NCAA Calls a Foul on Beer Ads
THERE'S too much advertising of beer and wine on television. Too much footage of attractive young people on the beach, in the mountains, or gathered before the ski-chalet fireplace, engaged in exciting and wholesome activities that are enhanced by the dewy bottle or can: footage conveying a romanticized and misleading image of carefree, cost-free fun. To its credit, the National Collegiate Athletic Association did something about it. In its new $1 billion, seven-year contract with CBS to televise the NCAA basketball tournament beginning in 1991, the association of colleges and universities cut back advertising of beer and wine from 90 seconds per hour to 60 seconds. The NCAA wanted to ban such advertising from its basketball telecasts altogether or at least to limit alcohol ads to spots urging moderation in consumption. Ultimately it compromised with the powerful brewing industry. Nonetheless, the cutback is a step in the right direction.

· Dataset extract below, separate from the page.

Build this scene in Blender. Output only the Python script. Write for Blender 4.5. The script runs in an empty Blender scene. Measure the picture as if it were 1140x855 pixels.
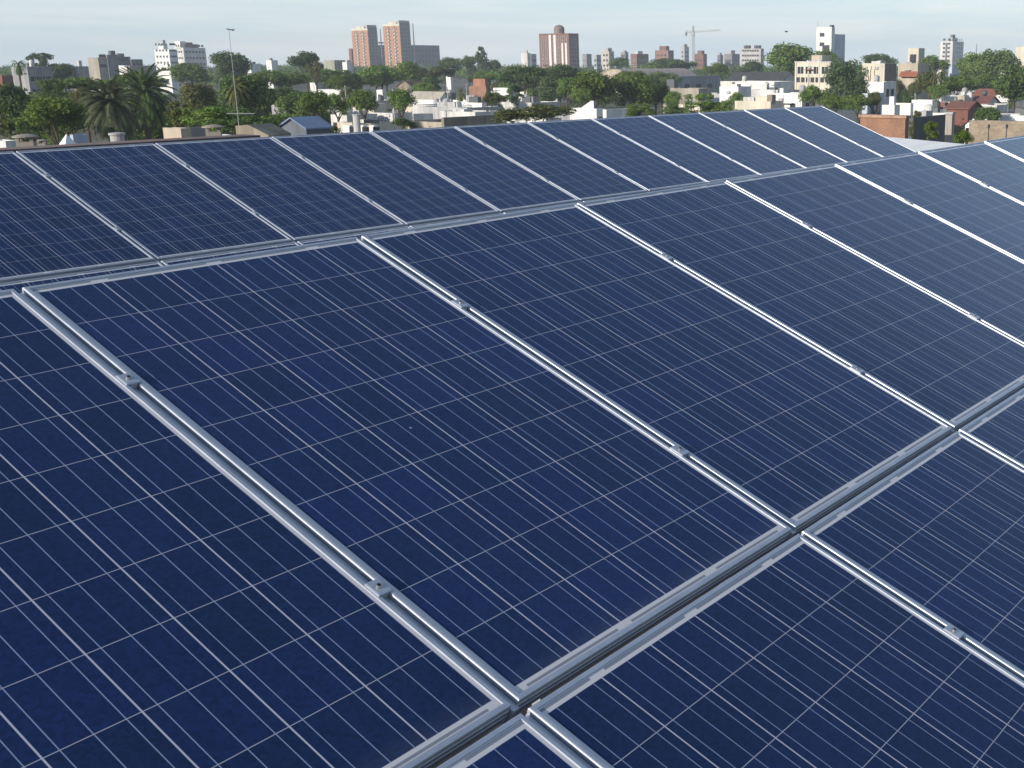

Even as they mount a ``war on drugs,'' Americans still pay too little attention to alcohol as the nation's foremost substance-abuse problem. Alcoholics in the US outnumber drug addicts 5 to 1, and there are 23,000 drunk-driving deaths a year in the country.
Young adults and teenagers are eminently at risk for alcohol-related problems. NCAA officials say that college and university administrators identify alcohol abuse as the No. 1 problem on campus. TV advertising didn't create this situation, but it can exacerbate it.
In their ads brewers unmistakably target young people, whether as current buyers or, if they're under age, as tomorrow's consumers. (It appears that beer marketers are attempting to turn even Halloween - a youngsters' holiday - into a drinking occasion like St. Patrick's Day.)
The NCAA wisely - and courageously, given the clout of brewers and broadcasters - has tried to weaken the link between alcohol and sports, especially college athletics. There's a kind of perversity in indirectly using college athletes - some of whom aren't even of drinking age - to peddle products whose ill effects will fall heavily on their contemporaries.
Let's hope the NCAA's action is the beginning of a trend.